Feelings were running high in the build-up to the 1976 British Grand Prix courtesy of a simmering feud between Ferrari and McLaren which was about to boil over. The bad blood had started at the Spanish Grand Prix earlier in the season, when James Hunt’s apparently victorious McLaren had been disqualified two hours after the race for exceeding the maximum allowable car width by 18mm (in). The Ferrari number one, Niki Lauda, was awarded the race but two months later, on appeal, Hunt was reinstated as the winner. This controversial decision met with a frosty reception from Ferrari, not least because it cut Lauda’s lead over Hunt in the World Drivers’ Championship to 27 points – 52 to 25. The British Grand Prix at Brands Hatch was the next race on the calendar. This was the long, hot summer when the British public basked in unexpectedly high temperatures and found a new sporting hero in 28-year-old Hunt, the dashing blond bombshell with the film star looks and the aristocratic accent. Hunt had acquitted himself creditably with the Hesketh team over the previous three seasons but this was the year which really catapulted him into the big time. Lauda was his friend and great rival, so it was fitting that the pair lined up alongside each other on the front row at Brands as the season reached its halfway point. The second rank was made up of Mario Andretti’s Lotus and Clay Regazzoni’s Ferrari. Having qualified on pole, Lauda chose to start from the left side of the track, thereby avoiding the steep camber of the opening right-hander, Paddock Hill Bend.

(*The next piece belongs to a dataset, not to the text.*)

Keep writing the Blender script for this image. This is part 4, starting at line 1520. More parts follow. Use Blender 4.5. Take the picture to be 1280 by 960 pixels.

Lauda got away well but Hunt missed a beat, enabling Regazzoni to fly past from the second row and attack his team-mate at Paddock. It was a bold but misguided assault, one which saw the two Ferraris touch wheels. Regazzoni spun, Hunt veered left to avoid him but hit the sliding Ferrari. The McLaren rode over the Ferrari’s wheels and was launched into the air, crashing down to earth in an upright position but with the right front steering arm broken. In the midst of the mayhem Jacques Laffite crashed his Ligier into the bank. Hunt motored on slowly up the hill to Druids with one front wheel at a crazy angle and drifted down the other side towards Bottom Straight. He thought he was out of the race until he saw red flags indicating that proceedings had been stopped, so he turned off the track on to a little back road that led to the pits. As a crowd gathered around, Hunt climbed out and asked the mechanics to push the McLaren to the pit.
Half an hour later it was announced that the race would restart as if the first lap had not occurred, but that no car would be allowed to take part in the rerun if it had failed to complete the first lap. Additionally, no spare cars would be permitted to start. When the crowd heard that Hunt and, to a lesser extent, Regazzoni and Laffite, would be excluded, there was uproar. The McLaren spare car was wheeled on to the grid and as Hunt climbed into it, the bulk of the 77,000 crowd started to boo and whistle at the stewards. The slow handclap started up and some frustrated spectators threw beer cans on to the track. Hunt later remarked: ‘It soon became clear that the organisers were going to allow me to start because if they didn’t, they would have a riot on their hands!’ In a miraculous change of heart, the stewards did indeed suddenly rule that Hunt could start after all because his car had been mobile when the race had been stopped. And the issue of the spare car no longer applied since in the intervening period between the original crash and the restart, the McLaren mechanics had managed to repair the front suspension of Hunt’s race car. So he got into that while Regazzoni and Laffite used their training cars.
In the restarted race Hunt sat behind Lauda for 45 of the 76 laps until he took the Austrian at Druids. With the Ferrari slowed by gear trouble, Hunt pulled away to win by a minute but even as he stood on the victory podium, moves were afoot to snatch away his moment of glory. Ferrari, Tyrrell and Copersucar all objected to Hunt’s win on the grounds that his car hadn’t technically been running when the original race was halted. Tyrrell and Copersucar subsequently withdrew their objections but Ferrari held firm.
Ferrari’s appeal against the result was heard two months later. The McLaren hierarchy knew they were on to a loser when Lauda, having climbed out of his deathbed following his dreadful crash at the Nürburgring, was wheeled in by Ferrari swathed in bandages. Ferrari claimed that Hunt had abandoned his car, that the mechanics had pushed it with the race still in progress and that the McLaren would have been incapable of completing that first lap anyway. McLaren countered that Hunt had only stopped on seeing the red flag. Even though video evidence was produced to show that Hunt was still driving at the time, the FIA ruled that he hadn’t actually been taking part in the race when it was stopped, and disqualified him. Lauda had won the sympathy vote, the general feeling being that Hunt’s disqualification was to appease Ferrari following his reinstatement in Spain. It was a severe blow to Hunt’s title aspirations. But the season was by no means over yet.